Apart from requiring the above, the implementation policy encourages publishing in an Open Access Journal if a suitable one exists (and it also encourages helping to fund it). However, this is not, and cannot be, a requirement, as authors must be allowed to select their own journals, and only 5 per cent of journals are Open Access Journals, he added.

According to Professor Harnad, these recommendations are almost exactly what the UK Select Committee recommended: "It will be useful for historical purposes to compare it with the wording in the UK Committee's summary," he said.

"We now have a clear direction as to what should now be done to implement the Berlin Declaration, concretely and practically speaking," said Professor Harnad.
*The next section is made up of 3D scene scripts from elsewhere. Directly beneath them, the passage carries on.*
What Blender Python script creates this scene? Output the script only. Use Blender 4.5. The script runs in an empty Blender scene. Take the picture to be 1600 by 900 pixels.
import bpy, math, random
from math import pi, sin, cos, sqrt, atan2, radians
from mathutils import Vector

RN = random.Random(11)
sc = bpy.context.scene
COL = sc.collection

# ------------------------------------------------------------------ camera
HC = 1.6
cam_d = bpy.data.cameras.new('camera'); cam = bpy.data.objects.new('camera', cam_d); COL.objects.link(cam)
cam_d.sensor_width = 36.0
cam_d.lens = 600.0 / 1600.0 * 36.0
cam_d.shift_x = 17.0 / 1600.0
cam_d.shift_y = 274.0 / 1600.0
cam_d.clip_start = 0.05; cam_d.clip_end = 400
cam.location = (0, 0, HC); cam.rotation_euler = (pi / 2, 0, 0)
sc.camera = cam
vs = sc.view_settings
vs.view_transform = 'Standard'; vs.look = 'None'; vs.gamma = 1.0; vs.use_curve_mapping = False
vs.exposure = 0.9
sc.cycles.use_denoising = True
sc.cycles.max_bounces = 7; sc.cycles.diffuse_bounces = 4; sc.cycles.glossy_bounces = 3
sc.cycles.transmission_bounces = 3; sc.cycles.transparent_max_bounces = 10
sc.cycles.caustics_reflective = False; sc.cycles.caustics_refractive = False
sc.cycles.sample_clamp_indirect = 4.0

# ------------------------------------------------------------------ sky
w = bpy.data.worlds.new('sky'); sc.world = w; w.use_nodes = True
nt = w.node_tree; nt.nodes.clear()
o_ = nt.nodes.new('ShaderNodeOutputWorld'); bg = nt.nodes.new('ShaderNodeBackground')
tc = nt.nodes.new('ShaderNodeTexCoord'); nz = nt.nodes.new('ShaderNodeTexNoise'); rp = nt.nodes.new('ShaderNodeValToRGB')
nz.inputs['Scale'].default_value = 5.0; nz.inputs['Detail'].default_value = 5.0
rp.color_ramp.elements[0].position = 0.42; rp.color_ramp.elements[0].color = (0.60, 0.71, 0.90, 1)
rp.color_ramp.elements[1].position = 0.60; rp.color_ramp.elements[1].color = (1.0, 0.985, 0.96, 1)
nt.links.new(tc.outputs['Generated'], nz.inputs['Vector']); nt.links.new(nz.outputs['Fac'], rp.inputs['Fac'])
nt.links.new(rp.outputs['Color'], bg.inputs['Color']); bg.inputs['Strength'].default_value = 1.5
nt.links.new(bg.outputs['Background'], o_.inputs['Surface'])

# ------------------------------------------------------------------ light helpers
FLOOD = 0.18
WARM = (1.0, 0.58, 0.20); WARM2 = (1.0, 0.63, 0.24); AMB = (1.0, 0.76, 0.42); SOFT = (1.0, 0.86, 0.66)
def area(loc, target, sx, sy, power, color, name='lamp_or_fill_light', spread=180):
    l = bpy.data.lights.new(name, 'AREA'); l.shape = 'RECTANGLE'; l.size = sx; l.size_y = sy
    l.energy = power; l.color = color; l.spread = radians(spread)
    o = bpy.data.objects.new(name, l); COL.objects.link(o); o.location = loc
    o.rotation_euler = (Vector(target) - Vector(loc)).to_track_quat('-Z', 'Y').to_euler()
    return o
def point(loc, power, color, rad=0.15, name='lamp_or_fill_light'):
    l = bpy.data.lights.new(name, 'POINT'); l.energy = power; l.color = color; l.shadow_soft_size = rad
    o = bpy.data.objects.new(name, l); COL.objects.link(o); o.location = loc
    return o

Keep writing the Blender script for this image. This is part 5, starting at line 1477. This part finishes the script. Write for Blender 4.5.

"It is very likely now to be adopted widely -- and has already been adopted de facto by a number of the participants in this meeting, including the huge national research network of France, the CNRS, its counterpart in Germany, the Max-Planck- Institute, the CERN mega-lab in Switzerland, all 12 major universities in the Netherlands, the University of Southampton in the UK (from whom the model for the policy first came, both here and for the Select Committee) and soon, we hope, the UK research councils (RCUK).

"This provides the world with an alternative to the recent US NIH-12 policy (which merely encourages NIH fundees to self-archive in NIH's central repository, Pub Med Central, within 12 months of publication -- instead of *requiring* them to self-archive *immediately* in their own institutional repository)," he continued.

"As a consequence, there should soon be a big increase in Open Access worldwide, and we look forward to it reaching 100 per cent before too much longer!"